2. Gelecekte insan emeğinin karşılığında ona alım gücü, dolayısıyla ürünlere piyasa oluşturacak bir ücret veya başka bir gelir sistemi mutlaka olacaktır. Böyle bir sistem olmadan yenilik veya başka yollarla ya da gerekçelerle üretimi artırmanın bir anlamı olmayacaktır. İyi haber, ülkede üretilen tüm mallar günlük ortalama iki saat veya ayda iki günlük bir emek ile üretilebilecek bile olsa, sistemin bir şekilde doğuştan gelen veya kazanılmış özelliklerine göre farklılaşan bir yöntemle üretimin yapıldığı ekonomik sistemin üyesi olan bireylere belirli bir tüketim hakkı verecek şekilde tasarlanacak olmasıdır. Bunu sağlayacak olan da yukarıdaki sorunların çözümünde demokrasiden geri gidilmeyeceği beklentisine dayanan “bir kişi bir oy” kuralıdır. Belki “sosyal ücret” “vatandaşlık temel hakkı”, “dünya vatandaşlığı hakkı”, “doğal varoluş hakkı”, “evrensel temel gelir” veya “koşulsuz temel gelir” gibi adlar altında, ama teknolojik verimlilikle oluşan üretim artışının insanlar arasında bir şekilde dağıtılmasının bir yöntemi mutlaka geliştirilecektir. Gelecekteki teknoloji yoğun da olsa ortaya konan üretimin bireyler arasındaki dağılımında sadece ekonomik faktörlerin rol almayacağı, bu yüzden yükselecek politik ve kültürel değerlerin de bu yeni sistemlerin tasarlanmasında önemli rol alacağını söyleyebiliriz.

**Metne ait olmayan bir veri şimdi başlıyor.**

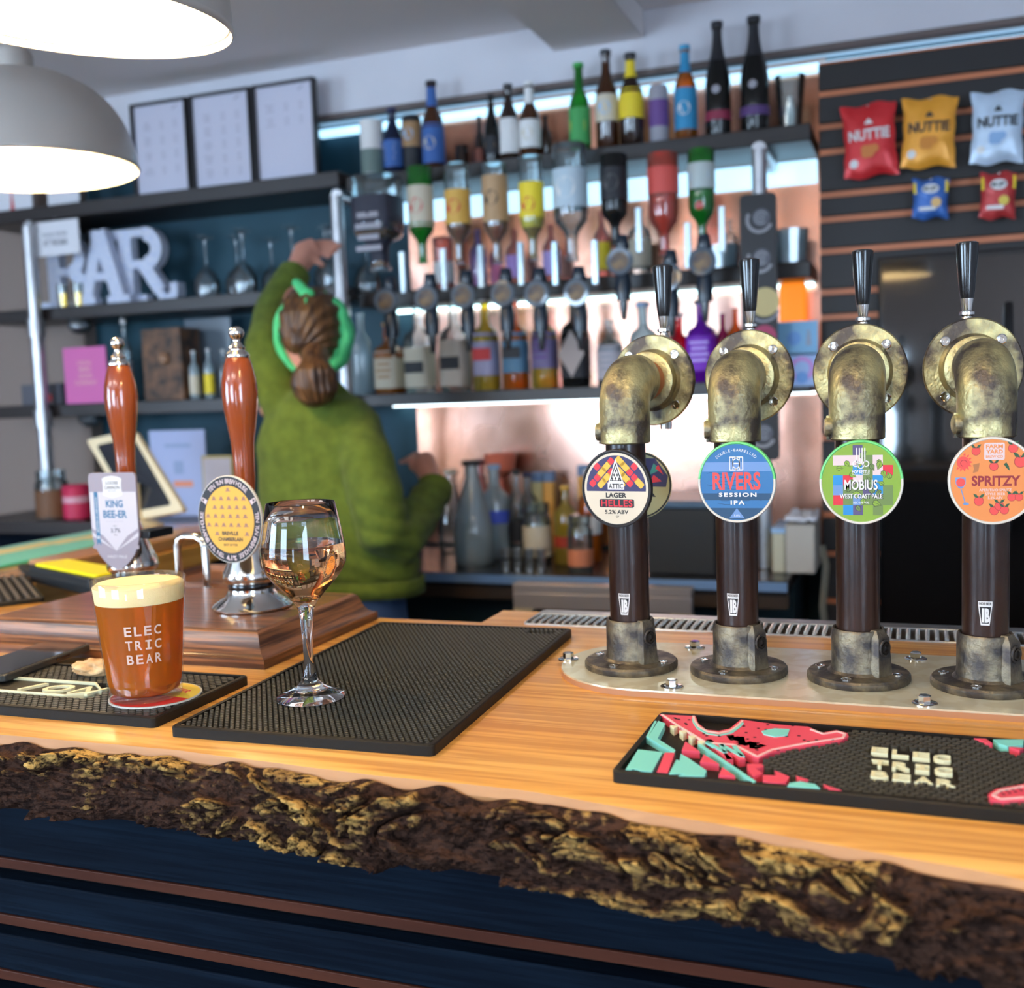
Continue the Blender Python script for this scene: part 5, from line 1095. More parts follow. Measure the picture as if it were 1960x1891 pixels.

3. Kötümser olmak isteyenlere müjde: Mal ve hizmetleri satın alacak yeterli talep oluştuğunda, bu talebin herkese makul ücret veya geliri garanti eden bir sistem ortaya koyacağını söylemek için elimizde bir dayanak yok. Muhtemelen kötümser gelişmeler son 100 yılda olduğu gibi yine gelir dağılımının seyrinde olacaktır.
Enseyi karartmayalım, makineleri taşlamayalım ama insani değerlerin yerini hiçbir şeyin tutmayacağını da unutmayalım. Bu konudaki falımız burada sona eriyor, inanıp inanmamak size kalmış.